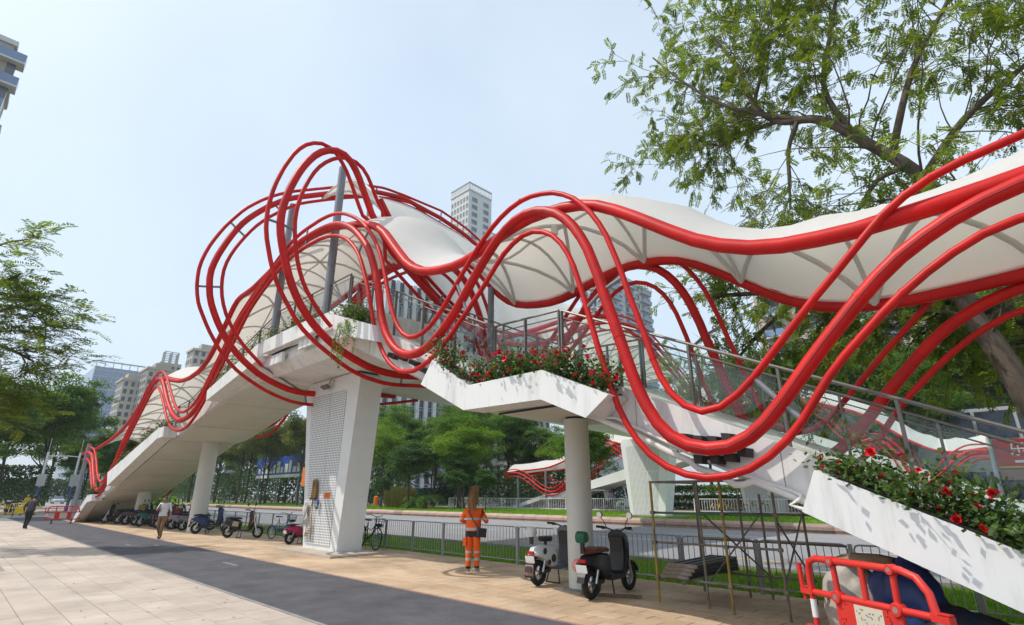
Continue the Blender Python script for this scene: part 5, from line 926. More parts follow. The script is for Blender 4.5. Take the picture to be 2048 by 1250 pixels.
tower('grey windowed tower with a roof frame right of the cream block', -238,-231.5,64,71.5, 58.0, 'bl_grey', 2, 3, 3.0, .6, .65, crown='frame', zlo=25)
tower('distant grey tower with a roof frame seen inside the red loop', -221,-218.4,72,77.2, 66.0, 'bl_grey', 2, 3, 3.0, .6, .65, crown='frame', zlo=40)
tower('pale apartment tower cut off by the left edge of the view', -84,-69.9,-17,-5.5, 47.5, 'bl_beige', 3, 4, 3.0, .5, .55, balc=5, zlo=24)
lt = [o for o in bpy.data.objects if o.get('label','').startswith('pale apartment tower cut off')][0]
for k in range(5):
    z = 45.2-3.0*k; w_ = 1.25 if k % 3 != 2 else .7
    o = MB().box((6.2,4.6,z),(7.9,5.75+w_,z+.2)).build('balcony', M['bl_white'], lt); MB().box((7.8,4.6,z+.2),(7.88,5.75+w_,z+1.2)).build('balustrade', M['bl_bluegl'], o)
    MB().box((6.2,5.68+w_,z+.2),(7.8,5.75+w_,z+1.2)).build('balustrade', M['bl_bluegl'], o); MB().box((6.6,5.7,z-1.6),(7.1,5.8+w_*.5,z)).build('bay', M['bl_pale'], o)
MB().box((-7.1,-5.8,47.4),(7.25,6.0,48.0)).build('roof_slab', M['bl_white'], lt)
# mullions of the blue tower
bt = [o for o in bpy.data.objects if o.name.startswith('office_tower')][0]; b = MB()
for k in range(20): b.box((29.5,-13,4*k),(29.8,13,4*k+.7))
for k in range(9): b.box((29.5,-13+26*k/8-.2,0),(29.85,-13+26*k/8+.2,78.5))
b.build('mullion_grid', M['bl_mull'], bt, kind='stuff')
b = MB()
for k in range(6): b.box((29.3,-13+k*4.4,78.5),(29.7,-12.6+k*4.4,82))
b.box((29.2,-13,81.5),(29.8,13,82.3)); b.build('roof_frame', M['bl_mull'], bt)
# apartment block on the right, seen through the boughs
tower('beige apartment block with balconies behind the trees on the right', -26,14,76,92, 31.0, 'bl_cream', 9, 4, 3.1, .5, .6, balc=7, crown='cornice', limit=110)
# shop front with its red fascia
shop = thing('shop_building', 'low shop front with a red sign board and dark glass on the far right', 'shop', (-1.0,62,.29))
MB().box((-9,0,0),(8,8,8.5)).build('wall', M['bl_grey'], shop)
for k in range(6): MB().box((-8.8+2.75*k,-.06,.4),(-6.3+2.75*k,.02,3.2)).build('shop_window', M['bl_glass'], shop)
for k in range(6): MB().box((-8.8+2.75*k,-.06,5.9),(-6.3+2.75*k,.02,8.2)).build('upper_window', M['bl_glass'], shop)
M['sign_red'] = mat('sign_red', (0.42,0.02,0.02), 0.5); M['sign_white'] = mat('sign_white', (0.75,0.75,0.75), 0.5); M['sign_yellow'] = mat('sign_yellow', (0.6,0.4,0.06), 0.5); M['sign_orange'] = mat('sign_orange', (0.75,0.17,0.01), 0.5)
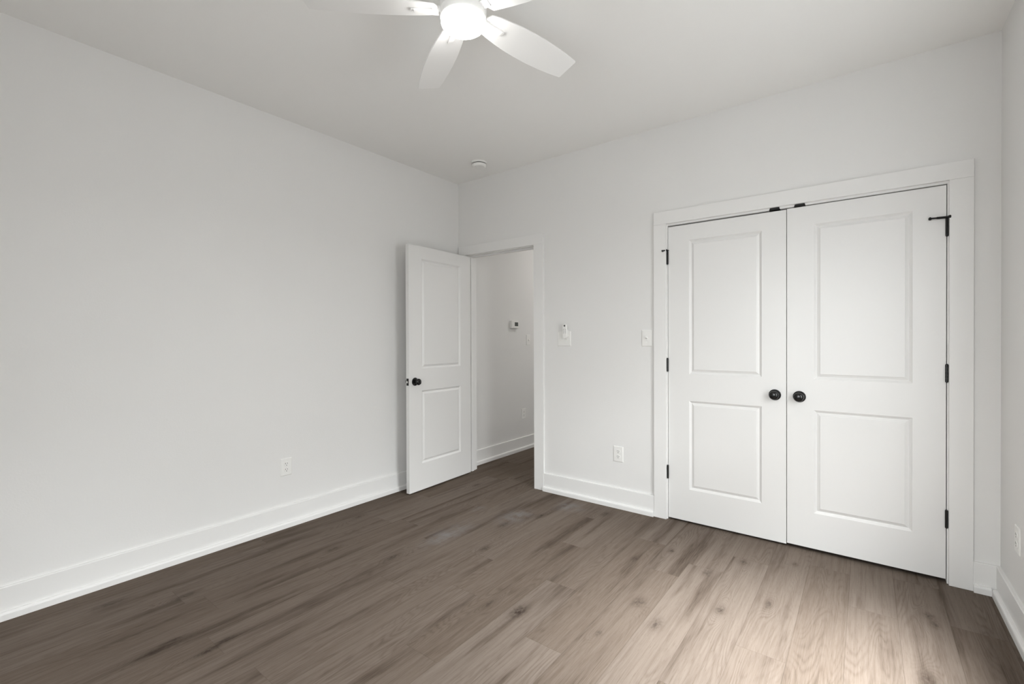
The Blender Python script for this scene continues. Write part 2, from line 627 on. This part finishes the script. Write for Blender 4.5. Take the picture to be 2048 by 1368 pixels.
def leaf_mesh(w, z0, z1, t, xs, zs, both):
    """moulded two-panel leaf: x 0..w, face at y=0 (front) and y=t (back)"""
    bm = NB()
    sides = (0.0, 1.0) if both else (0.0,)
    for sd in (0.0, 1.0):
        yb = 0.0 if sd == 0.0 else t
        inn = 1.0 if sd == 0.0 else -1.0
        if sd in sides:
            gx = [0, xs[0], xs[1], w]
            gz = [z0, zs[0][0], zs[0][1], zs[1][0], zs[1][1], z1]
            for ix in range(3):
                for iz in range(5):
                    x0, x1, a0, a1 = gx[ix], gx[ix + 1], gz[iz], gz[iz + 1]
                    if ix == 1 and iz in (1, 3):
                        prev = None
                        for ins, dep in ((0, 0), (0.0015, 0.0022), (0.0125, 0.0115), (0.0140, 0.0120), (0.0285, 0.0040), (0.0300, 0.0018)):
                            ring = [bm.verts.new((p, yb + inn * dep, q)) for p, q in
                                    ((x0 + ins, a0 + ins), (x1 - ins, a0 + ins), (x1 - ins, a1 - ins), (x0 + ins, a1 - ins))]
                            if prev:
                                rect_ring(bm, prev, ring)
                            prev = ring
                        bm.faces.new(prev)
                    else:
                        bm.faces.new([bm.verts.new(p) for p in ((x0, yb, a0), (x1, yb, a0), (x1, yb, a1), (x0, yb, a1))])
        else:
            bm.faces.new([bm.verts.new(p) for p in ((0, yb, z0), (w, yb, z0), (w, yb, z1), (0, yb, z1))])
    for q in (((0, 0, z0), (0, t, z0), (0, t, z1), (0, 0, z1)), ((w, 0, z0), (w, t, z0), (w, t, z1), (w, 0, z1)),
              ((0, 0, z0), (w, 0, z0), (w, t, z0), (0, t, z0)), ((0, 0, z1), (w, 0, z1), (w, t, z1), (0, t, z1))):
        bm.faces.new([bm.verts.new(p) for p in q])
    bmesh.ops.remove_doubles(bm, verts=bm.verts, dist=0.00005)
    return bm


KNOB = [(0.0, 0.0), (0.033, 0.0), (0.0335, 0.003), (0.031, 0.0065), (0.020, 0.009), (0.0125, 0.012), (0.0115, 0.022), (0.0125, 0.027),
        (0.019, 0.0295), (0.0245, 0.034), (0.0265, 0.040), (0.0262, 0.046), (0.0235, 0.051), (0.018, 0.0545), (0.010, 0.0565), (0.0, 0.057)]
ROS = KNOB[:6] + [(0.0, 0.012)]
GRIP = [(0.0, 0.011), (0.0115, 0.011)] + KNOB[6:]


def knob(parent, mt, priv=False):
    bm = NB()
    lathe(bm, GRIP, 48, mt)
    if priv:
        lathe(bm, [(0.0, 0.0565), (0.006, 0.0565), (0.006, 0.062), (0.004, 0.063), (0.0, 0.063)], 20, mt)
    k = obj('door_knob', bm, M_BLACK, parent, smooth=True)
    k['label'] = 'black round knob'
    bm = NB()
    lathe(bm, ROS, 48, mt)
    obj('rosette', bm, M_BLACK, k, smooth=True)
    return k


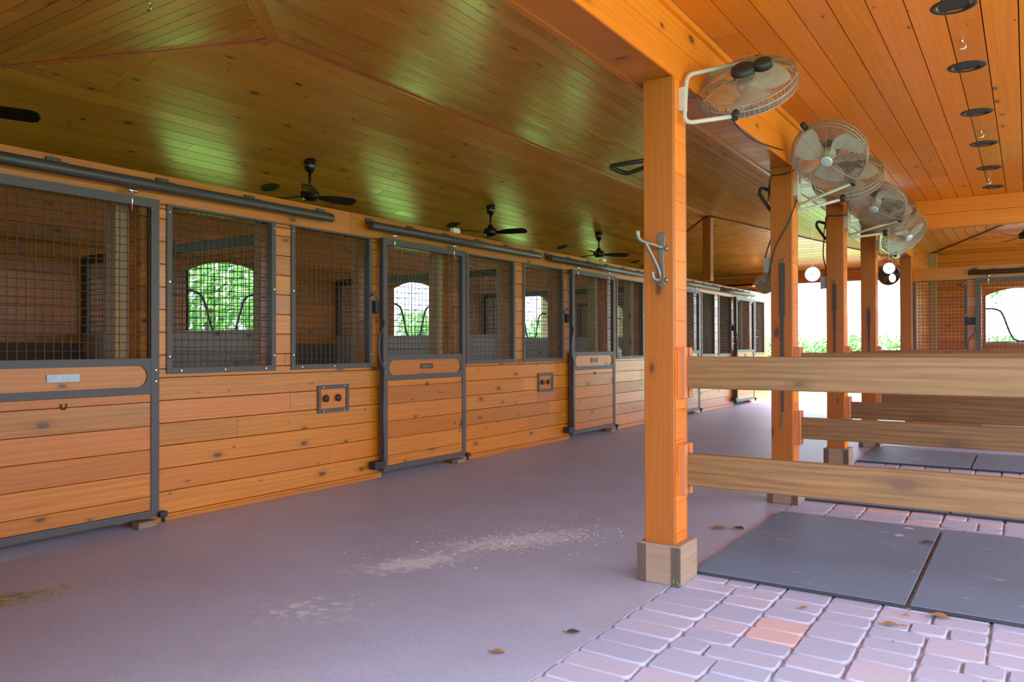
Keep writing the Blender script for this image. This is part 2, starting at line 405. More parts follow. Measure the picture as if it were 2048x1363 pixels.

EXERCISE TASK
Return all of the data exactly as written, and drop the pictures.

TASK ANSWER
Continue the Blender Python script for this scene: part 5, from line 926. More parts follow. The script is for Blender 4.5. Take the picture to be 2048 by 1250 pixels.
tower('grey windowed tower with a roof frame right of the cream block', -238,-231.5,64,71.5, 58.0, 'bl_grey', 2, 3, 3.0, .6, .65, crown='frame', zlo=25)
tower('distant grey tower with a roof frame seen inside the red loop', -221,-218.4,72,77.2, 66.0, 'bl_grey', 2, 3, 3.0, .6, .65, crown='frame', zlo=40)
tower('pale apartment tower cut off by the left edge of the view', -84,-69.9,-17,-5.5, 47.5, 'bl_beige', 3, 4, 3.0, .5, .55, balc=5, zlo=24)
lt = [o for o in bpy.data.objects if o.get('label','').startswith('pale apartment tower cut off')][0]
for k in range(5):
    z = 45.2-3.0*k; w_ = 1.25 if k % 3 != 2 else .7
    o = MB().box((6.2,4.6,z),(7.9,5.75+w_,z+.2)).build('balcony', M['bl_white'], lt); MB().box((7.8,4.6,z+.2),(7.88,5.75+w_,z+1.2)).build('balustrade', M['bl_bluegl'], o)
    MB().box((6.2,5.68+w_,z+.2),(7.8,5.75+w_,z+1.2)).build('balustrade', M['bl_bluegl'], o); MB().box((6.6,5.7,z-1.6),(7.1,5.8+w_*.5,z)).build('bay', M['bl_pale'], o)
MB().box((-7.1,-5.8,47.4),(7.25,6.0,48.0)).build('roof_slab', M['bl_white'], lt)
# mullions of the blue tower
bt = [o for o in bpy.data.objects if o.name.startswith('office_tower')][0]; b = MB()
for k in range(20): b.box((29.5,-13,4*k),(29.8,13,4*k+.7))
for k in range(9): b.box((29.5,-13+26*k/8-.2,0),(29.85,-13+26*k/8+.2,78.5))
b.build('mullion_grid', M['bl_mull'], bt, kind='stuff')
b = MB()
for k in range(6): b.box((29.3,-13+k*4.4,78.5),(29.7,-12.6+k*4.4,82))
b.box((29.2,-13,81.5),(29.8,13,82.3)); b.build('roof_frame', M['bl_mull'], bt)
# apartment block on the right, seen through the boughs
tower('beige apartment block with balconies behind the trees on the right', -26,14,76,92, 31.0, 'bl_cream', 9, 4, 3.1, .5, .6, balc=7, crown='cornice', limit=110)
# shop front with its red fascia
shop = thing('shop_building', 'low shop front with a red sign board and dark glass on the far right', 'shop', (-1.0,62,.29))
MB().box((-9,0,0),(8,8,8.5)).build('wall', M['bl_grey'], shop)
for k in range(6): MB().box((-8.8+2.75*k,-.06,.4),(-6.3+2.75*k,.02,3.2)).build('shop_window', M['bl_glass'], shop)
for k in range(6): MB().box((-8.8+2.75*k,-.06,5.9),(-6.3+2.75*k,.02,8.2)).build('upper_window', M['bl_glass'], shop)
M['sign_red'] = mat('sign_red', (0.42,0.02,0.02), 0.5); M['sign_white'] = mat('sign_white', (0.75,0.75,0.75), 0.5); M['sign_yellow'] = mat('sign_yellow', (0.6,0.4,0.06), 0.5); M['sign_orange'] = mat('sign_orange', (0.75,0.17,0.01), 0.5)
The Blender Python script for this scene continues. Write part 2, from line 627 on. This part finishes the script. Write for Blender 4.5. Take the picture to be 2048 by 1368 pixels.
def leaf_mesh(w, z0, z1, t, xs, zs, both):
    """moulded two-panel leaf: x 0..w, face at y=0 (front) and y=t (back)"""
    bm = NB()
    sides = (0.0, 1.0) if both else (0.0,)
    for sd in (0.0, 1.0):
        yb = 0.0 if sd == 0.0 else t
        inn = 1.0 if sd == 0.0 else -1.0
        if sd in sides:
            gx = [0, xs[0], xs[1], w]
            gz = [z0, zs[0][0], zs[0][1], zs[1][0], zs[1][1], z1]
            for ix in range(3):
                for iz in range(5):
                    x0, x1, a0, a1 = gx[ix], gx[ix + 1], gz[iz], gz[iz + 1]
                    if ix == 1 and iz in (1, 3):
                        prev = None
                        for ins, dep in ((0, 0), (0.0015, 0.0022), (0.0125, 0.0115), (0.0140, 0.0120), (0.0285, 0.0040), (0.0300, 0.0018)):
                            ring = [bm.verts.new((p, yb + inn * dep, q)) for p, q in
                                    ((x0 + ins, a0 + ins), (x1 - ins, a0 + ins), (x1 - ins, a1 - ins), (x0 + ins, a1 - ins))]
                            if prev:
                                rect_ring(bm, prev, ring)
                            prev = ring
                        bm.faces.new(prev)
                    else:
                        bm.faces.new([bm.verts.new(p) for p in ((x0, yb, a0), (x1, yb, a0), (x1, yb, a1), (x0, yb, a1))])
        else:
            bm.faces.new([bm.verts.new(p) for p in ((0, yb, z0), (w, yb, z0), (w, yb, z1), (0, yb, z1))])
    for q in (((0, 0, z0), (0, t, z0), (0, t, z1), (0, 0, z1)), ((w, 0, z0), (w, t, z0), (w, t, z1), (w, 0, z1)),
              ((0, 0, z0), (w, 0, z0), (w, t, z0), (0, t, z0)), ((0, 0, z1), (w, 0, z1), (w, t, z1), (0, t, z1))):
        bm.faces.new([bm.verts.new(p) for p in q])
    bmesh.ops.remove_doubles(bm, verts=bm.verts, dist=0.00005)
    return bm


KNOB = [(0.0, 0.0), (0.033, 0.0), (0.0335, 0.003), (0.031, 0.0065), (0.020, 0.009), (0.0125, 0.012), (0.0115, 0.022), (0.0125, 0.027),
        (0.019, 0.0295), (0.0245, 0.034), (0.0265, 0.040), (0.0262, 0.046), (0.0235, 0.051), (0.018, 0.0545), (0.010, 0.0565), (0.0, 0.057)]
ROS = KNOB[:6] + [(0.0, 0.012)]
GRIP = [(0.0, 0.011), (0.0115, 0.011)] + KNOB[6:]


def knob(parent, mt, priv=False):
    bm = NB()
    lathe(bm, GRIP, 48, mt)
    if priv:
        lathe(bm, [(0.0, 0.0565), (0.006, 0.0565), (0.006, 0.062), (0.004, 0.063), (0.0, 0.063)], 20, mt)
    k = obj('door_knob', bm, M_BLACK, parent, smooth=True)
    k['label'] = 'black round knob'
    bm = NB()
    lathe(bm, ROS, 48, mt)
    obj('rosette', bm, M_BLACK, k, smooth=True)
    return k


Keep writing the Blender script for this image. This is part 2, starting at line 405. More parts follow. Measure the picture as if it were 2048x1363 pixels.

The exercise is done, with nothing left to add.